As companies such as Peverel/Firstport come under more financial pressure as they lose an increasing number of development management contracts, they need to find new contracts to replace their lost developments.

Whilst even Firstport will gain a few wins from offering to help with RTM actions (some leaseholders still remain blissfully unaware of the true nature of Firstport) what they really need are management contracts from new build developers, who have a vested interest in the lowest possible service charges.

A low service charge makes it easier to sell the property for the developer, who really have no interest in what happens to purchasers in the future.

So what is now becoming more common place is for companies bidding for management contracts to lower the service charge quotes to an unsustainable level.

They deliberately leave out of the costings various essential items, or under estimate insurance costs, reserve fund requirements, management fees or find ways to double charge leaseholders by being vague on service charge headings or what is included in the management fee.  

This practice is known as Lowballing.

Once the company has the contract they wait for a couple of years, until the developer has moved off site and probably sold their freehold interest to an off shore ground rent graizing company and ended their responsibilities to the purchasers and leave them to the mercies of the property management companies, so the service charge demands increase, then the insurance premiums increase, then the sudden need for expensive works increase.

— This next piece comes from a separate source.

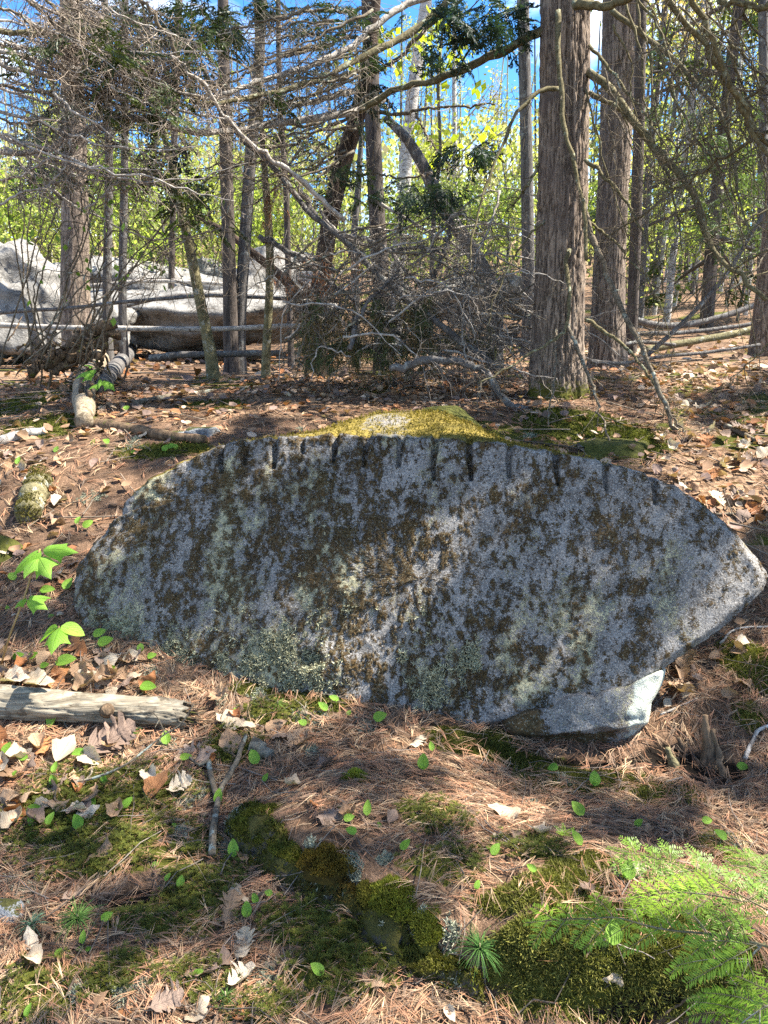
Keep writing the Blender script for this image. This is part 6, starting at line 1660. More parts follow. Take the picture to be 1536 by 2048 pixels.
DL = [
    (205, 1505, 110, 30, 'oak', 'grey', 'large flat grey-brown oak leaf just under the weathered log'),
    (79, 1513, 60, 80, 'oak', 'orange', 'rust-orange oak leaf standing up below the weathered log'),
    (126, 1517, 70, 60, 'beech', 'pale', 'bleached folded leaf right of the rust-orange oak leaf'),
    (35, 1560, 80, 200, 'oak', 'tan', 'large tan oak leaf at the sunny left edge below the log'),
    (62, 1592, 70, 250, 'beech', 'tan', 'veined tan leaf under the large sunlit tan oak leaf'),
    (28, 1528, 60, 20, 'beech', 'pale', 'pale leaf above the large sunlit tan oak leaf'),
    (22, 1661, 60, 35, 'beech', 'pale', 'white ribbed leaf at the left edge beside the haircap moss'),
    (205, 1708, 62, 215, 'beech', 'tan', 'curled tan leaf lying alone on the dark haircap moss'),
    (302, 1563, 48, 105, 'beech', 'pale', 'narrow white leaf standing on end in the moss'),
    (312, 1590, 62, 40, 'beech', 'orange', 'rolled orange-tan leaf in the moss left of the forked stick'),
    (352, 1588, 58, 20, 'oak', 'pale', 'torn white leaf with holes left of the forked stick'),
    (158, 1587, 40, 260, 'beech', 'orange', 'small rust leaf in the haircap moss'),
    (176, 1572, 48, 60, 'oak', 'pale', 'pale crumpled leaf beside the small rust leaf'),
    (170, 1638, 48, 15, 'beech', 'pale', 'pale leaf fragment above the curled tan leaf on the moss'),
    (408, 1525, 90, 170, 'oak', 'grey', 'big brown-grey leaf behind the forked stick'),
    (470, 1451, 78, 340, 'beech', 'pale', 'bright ribbed beech leaf right of the broken log end'),
    (545, 1462, 44, 20, 'beech', 'tan', 'sunlit cream leaf right of the ribbed beech leaf'),
    (462, 1497, 70, 100, 'beech', 'tan', 'large tan leaf between the log end and the forked stick'),
    (432, 1402, 56, 320, 'oak', 'tan', 'tan leaf touching the broken end of the weathered log'),
    (556, 1480, 40, 10, 'beech', 'grey', 'pinkish grey leaf below the sunlit cream leaf'),
    (612, 1482, 28, 80, 'beech', 'orange', 'small orange leaf in the needles below the boulder'),
    (653, 1540, 50, 20, 'beech', 'grey', 'curled grey leaf left of the round moss cushion'),
    (589, 1580, 42, 200, 'beech', 'pale', 'crinkled pale leaf above the ledge moss'),
    (630, 1617, 36, 95, 'beech', 'orange', 'upright brown leaf in the cluster above the ledge'),
    (683, 1622, 24, 90, 'beech', 'pale', 'tiny pale leaf right of the upright brown leaf'),
    (648, 1646, 58, 20, 'oak', 'grey', 'grey oak leaf lying in the cluster above the ledge'),
    (690, 1640, 44, 15, 'beech', 'tan', 'tan leaf lying against the grey oak leaf above the ledge'),
    (782, 1646, 38, 60, 'beech', 'grey', 'grey-brown leaf right of the leaf cluster above the ledge'),
    (486, 1720, 44, 290, 'beech', 'tan', 'tan leaf at the lower tip of the forked stick'),
    (478, 1797, 56, 300, 'beech', 'pale', 'rolled white leaf below the forked stick'),
    (458, 1843, 66, 75, 'oak', 'tan', 'sharply veined tan leaf below the rolled white leaf'),
    (450, 1934, 50, 95, 'beech', 'grey', 'oval brown leaf standing in the bottom leaf group'),
    (420, 1955, 76, 165, 'oak', 'grey', 'grey leaf full of holes in the bottom leaf group'),
    (485, 1917, 70, 70, 'oak', 'pale', 'pale crumpled leaf at the top of the bottom leaf group'),
    (474, 1982, 76, 40, 'oak', 'pale', 'large cream crumpled leaf at the foot of the bottom leaf group'),
    (478, 2040, 40, 80, 'beech', 'orange', 'orange-brown leaf at the bottom edge, left of the middle'),
    (510, 2040, 40, 70, 'beech', 'tan', 'tan leaf at the bottom edge beside the orange-brown one'),
    (742, 1964, 54, 330, 'beech', 'tan', 'sunlit tan leaf in the needles below the ledge'),
    (1018, 1634, 66, 165, 'beech', 'pale', 'glaring white leaf in the sun patch right of centre'),
    (1084, 1675, 70, 245, 'oak', 'pale', 'torn buff leaf right below the glaring white leaf'),
    (996, 1684, 26, 60, 'beech', 'pale', 'small cream leaf below the glaring white leaf'),
    (1028, 1680, 32, 100, 'beech', 'grey', 'lilac-grey leaf left of the torn buff leaf'),
    (1176, 1787, 44, 250, 'oak', 'grey', 'pinkish leaf on the feathery moss left of the hemlock sprays'),
    (1279, 1753, 44, 200, 'beech', 'pale', 'pale leaf caught under the hemlock sprays'),
    (1297, 1668, 26, 40, 'beech', 'tan', 'small tan leaf above the hemlock sprays'),
    (897, 2034, 34, 300, 'beech', 'pale', 'pale leaf at the bottom edge near the middle'),
    (1231, 1977, 40, 110, 'beech', 'pale', 'sliver of pale leaf on the mossy hummock'),
    (138, 1806, 46, 30, 'oak', 'grey', 'brown leaf behind the larger pine seedling'),
    (61, 1897, 46, 85, 'beech', 'pale', 'narrow pale leaf upright below the bluish pine seedling'),
    (70, 1932, 56, 150, 'beech', 'pale', 'white curved leaf under the narrow upright one'),
    (322, 2022, 74, 20, 'oak', 'grey', 'lilac and white weathered leaf at the bottom left'),
    (390, 2036, 66, 45, 'beech', 'pale', 'pale curled leaf right of the lilac weathered leaf'),
    (252, 2038, 40, 130, 'beech', 'orange', 'orange leaf at the bottom edge left of the lilac one'),
    (190, 2020, 48, 30, 'beech', 'tan', 'buff leaf left of the orange one at the bottom'),
    (141, 1300, 50, 40, 'beech', 'orange', 'orange-brown leaf under the maple seedling leaves'),
    (107, 1368, 58, 40, 'beech', 'orange', 'rust leaf resting against the back of the weathered log'),
    (25, 1373, 66, 350, 'beech', 'pale', 'white leaf with rusty rib behind the weathered log'),
    (72, 1378, 64, 350, 'beech', 'pale', 'long white leaf behind the weathered log, next to the rust one'),
    (198, 1347, 78, 30, 'beech', 'pale', 'large ribbed pale leaf left of the foot of the boulder'),
    (208, 1368, 58, 10, 'beech', 'tan', 'tan leaf under the large ribbed pale leaf'),
    (120, 1235, 22, 90, 'beech', 'pale', 'small white chip of leaf beside the boulder left end'),
    (96, 1160, 62, 20, 'oak', 'tan', 'tan oak leaf behind the tall maple seedling'),
    (253, 1374, 56, 170, 'oak', 'grey', 'grey leaf above the weathered log, left of its knot'),
    (167, 1383, 60, 20, 'beech', 'tan', 'tan leaf touching the top of the weathered log'),
    (224, 1390, 36, 100, 'beech', 'pale', 'small pale leaf on the log above the knot'),
    (1354, 1388, 62, 300, 'oak', 'tan', 'big brown oak leaf tucked under the right end of the boulder'),
    (1364, 1338, 60, 80, 'oak', 'tan', 'shaded oak leaf behind the big brown one under the boulder'),
    (828, 1496, 40, 20, 'oak', 'pale', 'pale leaf in the needles under the middle of the boulder'),
    (60, 932, 56, 20, 'oak', 'grey', 'purplish grey oak leaf on the left bank'),
    (212, 988, 30, 20, 'beech', 'tan', 'pinkish leaf touching the upper left rim of the boulder'),
    (118, 1012, 40, 40, 'beech', 'pale', 'pale leaf right of the short moss-covered log')]
for d in DL: dry_leaf(*d[:6], d[6])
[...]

Property management firms that tender for contracts on an honest and realistic basis are losing out to companies that bid low.

In the recent past Firstport won a large management contract near Wembley Stadium.

Property management companies reacted with disbelief when they discovered the terms of the contract. According to them, the bid was substantially below any reasonable cost that should be budgeted for. One described it as "predatory pricing"

At the time the contract was being negotiated the developer was being bought out.

So having a managing agent come in at such a low price, increased the value of the development company.

As ever, the only losers will be the innocent purchasers.